David Ford is also opposed to the levy increase and would like to see more Village-wide communication on the issue.

“It is an outrageous amount of money,” he said. “I for one raise my hand in complete opposition. I think the Village at large should be notified about this because unless I was sent an email this afternoon at 4:30 about coming, I knew nothing about it. I think it’s a terribly important issue that the entire Village should know about and scrub and understand and weigh in on.”

Tom Scanlan was a member of the Save Wilmette Lakefront group, which opposed a pair of 2015 Wilmette Park District referendums that ended up not passing. The rejected referendums would have issued $14.5 million in bonds for Gillson and Langdon Park projects.

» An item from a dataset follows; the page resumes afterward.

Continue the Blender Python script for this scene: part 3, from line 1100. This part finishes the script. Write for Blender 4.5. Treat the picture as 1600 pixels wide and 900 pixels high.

“Personally we went door to door to about 2,000 residents in Wilmette,” he said. “When you go to as many houses as we went to, it’s middle class. Are there wealthy residents here? Yes, hundreds. But are there thousands? No. The property taxes was a concern and I know that you are once again considering that.”

Board member Tracy Kearney concurred with the residents who spoke during public comment.

“I moved here in 2002 and my property taxes have increased by 300 percent in 15 years,” she said. “At the same time, the value of my home has decreased. It’s difficult for anyone to understand how our property taxes have gone to these exponential levels and at the same time our property values have not nor has our income. We have not seen market values rise rapidly or even rise in the last 10 years yet we continue to extend our levy to the amounts that we can. I would like to suggest that we consider not extending the levy this year.”